[Begin Supplied data]
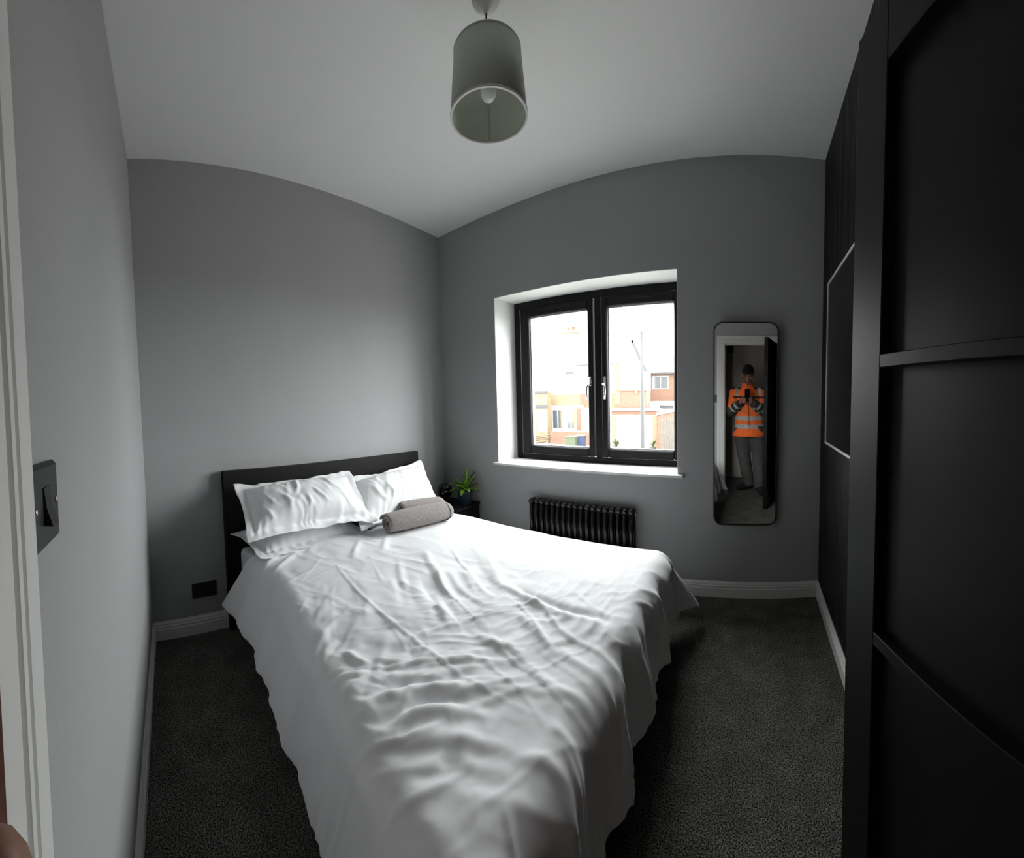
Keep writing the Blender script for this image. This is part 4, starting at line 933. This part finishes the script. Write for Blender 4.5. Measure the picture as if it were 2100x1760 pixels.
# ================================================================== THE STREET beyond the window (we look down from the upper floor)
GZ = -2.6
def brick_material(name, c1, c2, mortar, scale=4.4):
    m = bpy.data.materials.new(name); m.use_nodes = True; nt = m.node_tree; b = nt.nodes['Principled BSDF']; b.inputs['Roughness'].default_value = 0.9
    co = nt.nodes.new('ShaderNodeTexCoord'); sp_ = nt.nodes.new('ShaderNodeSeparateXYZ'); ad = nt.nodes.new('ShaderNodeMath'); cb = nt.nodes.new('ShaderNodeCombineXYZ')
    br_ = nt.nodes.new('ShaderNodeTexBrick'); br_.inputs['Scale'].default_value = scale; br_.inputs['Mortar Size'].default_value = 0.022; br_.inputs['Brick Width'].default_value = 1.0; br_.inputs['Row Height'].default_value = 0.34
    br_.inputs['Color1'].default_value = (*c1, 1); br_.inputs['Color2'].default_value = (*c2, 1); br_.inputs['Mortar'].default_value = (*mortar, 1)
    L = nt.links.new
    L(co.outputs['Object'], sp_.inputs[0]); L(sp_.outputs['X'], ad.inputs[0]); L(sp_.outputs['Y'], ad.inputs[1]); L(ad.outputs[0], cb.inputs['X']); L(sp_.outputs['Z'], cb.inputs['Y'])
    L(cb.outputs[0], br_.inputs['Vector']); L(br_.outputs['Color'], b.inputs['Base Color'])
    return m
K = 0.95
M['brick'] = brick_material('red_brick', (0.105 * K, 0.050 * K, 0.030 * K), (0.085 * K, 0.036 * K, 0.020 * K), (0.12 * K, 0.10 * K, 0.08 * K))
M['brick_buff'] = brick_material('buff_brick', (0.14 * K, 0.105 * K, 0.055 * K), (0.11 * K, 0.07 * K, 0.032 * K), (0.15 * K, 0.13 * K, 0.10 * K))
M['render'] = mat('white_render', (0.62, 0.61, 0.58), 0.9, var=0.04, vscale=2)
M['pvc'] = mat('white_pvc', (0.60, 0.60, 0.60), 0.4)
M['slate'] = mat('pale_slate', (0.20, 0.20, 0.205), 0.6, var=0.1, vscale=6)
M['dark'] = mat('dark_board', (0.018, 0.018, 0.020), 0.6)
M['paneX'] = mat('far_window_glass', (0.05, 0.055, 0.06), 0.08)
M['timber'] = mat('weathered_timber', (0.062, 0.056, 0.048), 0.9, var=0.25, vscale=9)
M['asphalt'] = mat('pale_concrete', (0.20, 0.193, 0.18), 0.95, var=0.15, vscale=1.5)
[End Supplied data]
* **Set problem**: Output a faithful copy of the data, with each picture left out.

* **The answer**:
Keep writing the Blender script for this image. This is part 4, starting at line 933. This part finishes the script. Write for Blender 4.5. Measure the picture as if it were 2100x1760 pixels.
# ================================================================== THE STREET beyond the window (we look down from the upper floor)
GZ = -2.6
def brick_material(name, c1, c2, mortar, scale=4.4):
    m = bpy.data.materials.new(name); m.use_nodes = True; nt = m.node_tree; b = nt.nodes['Principled BSDF']; b.inputs['Roughness'].default_value = 0.9
    co = nt.nodes.new('ShaderNodeTexCoord'); sp_ = nt.nodes.new('ShaderNodeSeparateXYZ'); ad = nt.nodes.new('ShaderNodeMath'); cb = nt.nodes.new('ShaderNodeCombineXYZ')
    br_ = nt.nodes.new('ShaderNodeTexBrick'); br_.inputs['Scale'].default_value = scale; br_.inputs['Mortar Size'].default_value = 0.022; br_.inputs['Brick Width'].default_value = 1.0; br_.inputs['Row Height'].default_value = 0.34
    br_.inputs['Color1'].default_value = (*c1, 1); br_.inputs['Color2'].default_value = (*c2, 1); br_.inputs['Mortar'].default_value = (*mortar, 1)
    L = nt.links.new
    L(co.outputs['Object'], sp_.inputs[0]); L(sp_.outputs['X'], ad.inputs[0]); L(sp_.outputs['Y'], ad.inputs[1]); L(ad.outputs[0], cb.inputs['X']); L(sp_.outputs['Z'], cb.inputs['Y'])
    L(cb.outputs[0], br_.inputs['Vector']); L(br_.outputs['Color'], b.inputs['Base Color'])
    return m
K = 0.95
M['brick'] = brick_material('red_brick', (0.105 * K, 0.050 * K, 0.030 * K), (0.085 * K, 0.036 * K, 0.020 * K), (0.12 * K, 0.10 * K, 0.08 * K))
M['brick_buff'] = brick_material('buff_brick', (0.14 * K, 0.105 * K, 0.055 * K), (0.11 * K, 0.07 * K, 0.032 * K), (0.15 * K, 0.13 * K, 0.10 * K))
M['render'] = mat('white_render', (0.62, 0.61, 0.58), 0.9, var=0.04, vscale=2)
M['pvc'] = mat('white_pvc', (0.60, 0.60, 0.60), 0.4)
M['slate'] = mat('pale_slate', (0.20, 0.20, 0.205), 0.6, var=0.1, vscale=6)
M['dark'] = mat('dark_board', (0.018, 0.018, 0.020), 0.6)
M['paneX'] = mat('far_window_glass', (0.05, 0.055, 0.06), 0.08)
M['timber'] = mat('weathered_timber', (0.062, 0.056, 0.048), 0.9, var=0.25, vscale=9)
M['asphalt'] = mat('pale_concrete', (0.20, 0.193, 0.18), 0.95, var=0.15, vscale=1.5)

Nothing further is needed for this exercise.